Description of the task: Would you copy out the whole listing exactly as given?
>> Start Supplied information
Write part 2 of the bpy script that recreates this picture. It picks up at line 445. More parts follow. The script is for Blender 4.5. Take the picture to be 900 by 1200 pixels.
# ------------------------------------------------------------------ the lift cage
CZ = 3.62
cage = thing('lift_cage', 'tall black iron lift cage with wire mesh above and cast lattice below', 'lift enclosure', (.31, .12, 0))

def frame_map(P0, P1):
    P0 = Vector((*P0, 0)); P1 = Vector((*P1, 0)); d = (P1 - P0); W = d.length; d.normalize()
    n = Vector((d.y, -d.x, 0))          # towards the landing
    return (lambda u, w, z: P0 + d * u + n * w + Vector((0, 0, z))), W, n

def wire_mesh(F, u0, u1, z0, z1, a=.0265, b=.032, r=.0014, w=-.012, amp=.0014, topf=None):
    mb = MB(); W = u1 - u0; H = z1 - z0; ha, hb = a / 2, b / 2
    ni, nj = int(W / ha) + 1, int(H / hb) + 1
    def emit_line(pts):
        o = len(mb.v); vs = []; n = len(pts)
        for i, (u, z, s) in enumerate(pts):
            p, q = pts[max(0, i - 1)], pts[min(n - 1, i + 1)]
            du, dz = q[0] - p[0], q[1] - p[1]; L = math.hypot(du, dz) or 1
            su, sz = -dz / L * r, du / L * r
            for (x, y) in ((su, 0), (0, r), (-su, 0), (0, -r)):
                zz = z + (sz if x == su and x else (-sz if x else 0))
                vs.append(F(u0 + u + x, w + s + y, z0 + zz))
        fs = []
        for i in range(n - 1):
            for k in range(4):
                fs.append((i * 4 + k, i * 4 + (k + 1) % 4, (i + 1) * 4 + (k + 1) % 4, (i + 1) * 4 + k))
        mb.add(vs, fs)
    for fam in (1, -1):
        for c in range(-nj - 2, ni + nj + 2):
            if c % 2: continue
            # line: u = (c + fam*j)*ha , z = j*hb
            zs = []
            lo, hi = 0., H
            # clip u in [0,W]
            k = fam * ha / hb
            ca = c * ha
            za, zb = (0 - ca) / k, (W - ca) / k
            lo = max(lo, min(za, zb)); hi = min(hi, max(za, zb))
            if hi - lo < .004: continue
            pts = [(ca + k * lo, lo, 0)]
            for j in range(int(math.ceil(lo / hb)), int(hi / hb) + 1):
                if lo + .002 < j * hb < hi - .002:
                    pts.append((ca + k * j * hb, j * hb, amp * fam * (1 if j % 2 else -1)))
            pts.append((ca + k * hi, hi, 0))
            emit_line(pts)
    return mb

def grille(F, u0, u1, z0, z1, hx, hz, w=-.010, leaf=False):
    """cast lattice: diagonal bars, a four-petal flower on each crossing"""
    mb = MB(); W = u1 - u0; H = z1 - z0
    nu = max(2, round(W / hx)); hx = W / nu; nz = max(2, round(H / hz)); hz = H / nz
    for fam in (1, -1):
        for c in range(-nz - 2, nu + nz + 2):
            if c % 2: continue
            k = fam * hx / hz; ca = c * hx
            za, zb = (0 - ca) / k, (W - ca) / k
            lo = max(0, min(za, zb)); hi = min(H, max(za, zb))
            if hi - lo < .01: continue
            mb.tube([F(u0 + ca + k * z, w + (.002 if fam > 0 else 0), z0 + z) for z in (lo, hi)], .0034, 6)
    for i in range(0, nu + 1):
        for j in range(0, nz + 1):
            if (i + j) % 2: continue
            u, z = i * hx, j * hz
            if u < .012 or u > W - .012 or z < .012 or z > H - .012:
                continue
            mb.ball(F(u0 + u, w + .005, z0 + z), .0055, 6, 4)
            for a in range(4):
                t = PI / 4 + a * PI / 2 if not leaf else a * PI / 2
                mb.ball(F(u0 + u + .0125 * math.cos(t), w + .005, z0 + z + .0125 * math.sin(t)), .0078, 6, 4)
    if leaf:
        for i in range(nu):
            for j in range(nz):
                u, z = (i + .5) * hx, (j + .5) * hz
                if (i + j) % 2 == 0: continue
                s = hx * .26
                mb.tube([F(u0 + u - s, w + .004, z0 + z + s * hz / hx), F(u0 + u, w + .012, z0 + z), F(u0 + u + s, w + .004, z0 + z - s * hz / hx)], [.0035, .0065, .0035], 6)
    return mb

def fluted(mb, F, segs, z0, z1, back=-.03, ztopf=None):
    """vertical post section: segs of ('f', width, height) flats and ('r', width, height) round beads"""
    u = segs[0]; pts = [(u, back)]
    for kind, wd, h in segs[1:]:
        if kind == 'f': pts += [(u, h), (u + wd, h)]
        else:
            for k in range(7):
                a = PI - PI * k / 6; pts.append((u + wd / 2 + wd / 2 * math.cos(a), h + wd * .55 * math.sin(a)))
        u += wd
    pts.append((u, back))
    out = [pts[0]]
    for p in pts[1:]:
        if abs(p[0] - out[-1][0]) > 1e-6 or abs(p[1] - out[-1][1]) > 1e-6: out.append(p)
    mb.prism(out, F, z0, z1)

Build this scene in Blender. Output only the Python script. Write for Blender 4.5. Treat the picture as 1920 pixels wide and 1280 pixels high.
>> End Supplied information
Response:
Write part 2 of the bpy script that recreates this picture. It picks up at line 445. More parts follow. The script is for Blender 4.5. Take the picture to be 900 by 1200 pixels.
# ------------------------------------------------------------------ the lift cage
CZ = 3.62
cage = thing('lift_cage', 'tall black iron lift cage with wire mesh above and cast lattice below', 'lift enclosure', (.31, .12, 0))

def frame_map(P0, P1):
    P0 = Vector((*P0, 0)); P1 = Vector((*P1, 0)); d = (P1 - P0); W = d.length; d.normalize()
    n = Vector((d.y, -d.x, 0))          # towards the landing
    return (lambda u, w, z: P0 + d * u + n * w + Vector((0, 0, z))), W, n

def wire_mesh(F, u0, u1, z0, z1, a=.0265, b=.032, r=.0014, w=-.012, amp=.0014, topf=None):
    mb = MB(); W = u1 - u0; H = z1 - z0; ha, hb = a / 2, b / 2
    ni, nj = int(W / ha) + 1, int(H / hb) + 1
    def emit_line(pts):
        o = len(mb.v); vs = []; n = len(pts)
        for i, (u, z, s) in enumerate(pts):
            p, q = pts[max(0, i - 1)], pts[min(n - 1, i + 1)]
            du, dz = q[0] - p[0], q[1] - p[1]; L = math.hypot(du, dz) or 1
            su, sz = -dz / L * r, du / L * r
            for (x, y) in ((su, 0), (0, r), (-su, 0), (0, -r)):
                zz = z + (sz if x == su and x else (-sz if x else 0))
                vs.append(F(u0 + u + x, w + s + y, z0 + zz))
        fs = []
        for i in range(n - 1):
            for k in range(4):
                fs.append((i * 4 + k, i * 4 + (k + 1) % 4, (i + 1) * 4 + (k + 1) % 4, (i + 1) * 4 + k))
        mb.add(vs, fs)
    for fam in (1, -1):
        for c in range(-nj - 2, ni + nj + 2):
            if c % 2: continue
            # line: u = (c + fam*j)*ha , z = j*hb
            zs = []
            lo, hi = 0., H
            # clip u in [0,W]
            k = fam * ha / hb
            ca = c * ha
            za, zb = (0 - ca) / k, (W - ca) / k
            lo = max(lo, min(za, zb)); hi = min(hi, max(za, zb))
            if hi - lo < .004: continue
            pts = [(ca + k * lo, lo, 0)]
            for j in range(int(math.ceil(lo / hb)), int(hi / hb) + 1):
                if lo + .002 < j * hb < hi - .002:
                    pts.append((ca + k * j * hb, j * hb, amp * fam * (1 if j % 2 else -1)))
            pts.append((ca + k * hi, hi, 0))
            emit_line(pts)
    return mb

def grille(F, u0, u1, z0, z1, hx, hz, w=-.010, leaf=False):
    """cast lattice: diagonal bars, a four-petal flower on each crossing"""
    mb = MB(); W = u1 - u0; H = z1 - z0
    nu = max(2, round(W / hx)); hx = W / nu; nz = max(2, round(H / hz)); hz = H / nz
    for fam in (1, -1):
        for c in range(-nz - 2, nu + nz + 2):
            if c % 2: continue
            k = fam * hx / hz; ca = c * hx
            za, zb = (0 - ca) / k, (W - ca) / k
            lo = max(0, min(za, zb)); hi = min(H, max(za, zb))
            if hi - lo < .01: continue
            mb.tube([F(u0 + ca + k * z, w + (.002 if fam > 0 else 0), z0 + z) for z in (lo, hi)], .0034, 6)
    for i in range(0, nu + 1):
        for j in range(0, nz + 1):
            if (i + j) % 2: continue
            u, z = i * hx, j * hz
            if u < .012 or u > W - .012 or z < .012 or z > H - .012:
                continue
            mb.ball(F(u0 + u, w + .005, z0 + z), .0055, 6, 4)
            for a in range(4):
                t = PI / 4 + a * PI / 2 if not leaf else a * PI / 2
                mb.ball(F(u0 + u + .0125 * math.cos(t), w + .005, z0 + z + .0125 * math.sin(t)), .0078, 6, 4)
    if leaf:
        for i in range(nu):
            for j in range(nz):
                u, z = (i + .5) * hx, (j + .5) * hz
                if (i + j) % 2 == 0: continue
                s = hx * .26
                mb.tube([F(u0 + u - s, w + .004, z0 + z + s * hz / hx), F(u0 + u, w + .012, z0 + z), F(u0 + u + s, w + .004, z0 + z - s * hz / hx)], [.0035, .0065, .0035], 6)
    return mb

def fluted(mb, F, segs, z0, z1, back=-.03, ztopf=None):
    """vertical post section: segs of ('f', width, height) flats and ('r', width, height) round beads"""
    u = segs[0]; pts = [(u, back)]
    for kind, wd, h in segs[1:]:
        if kind == 'f': pts += [(u, h), (u + wd, h)]
        else:
            for k in range(7):
                a = PI - PI * k / 6; pts.append((u + wd / 2 + wd / 2 * math.cos(a), h + wd * .55 * math.sin(a)))
        u += wd
    pts.append((u, back))
    out = [pts[0]]
    for p in pts[1:]:
        if abs(p[0] - out[-1][0]) > 1e-6 or abs(p[1] - out[-1][1]) > 1e-6: out.append(p)
    mb.prism(out, F, z0, z1)

Build this scene in Blender. Output only the Python script. Write for Blender 4.5. Treat the picture as 1920 pixels wide and 1280 pixels high.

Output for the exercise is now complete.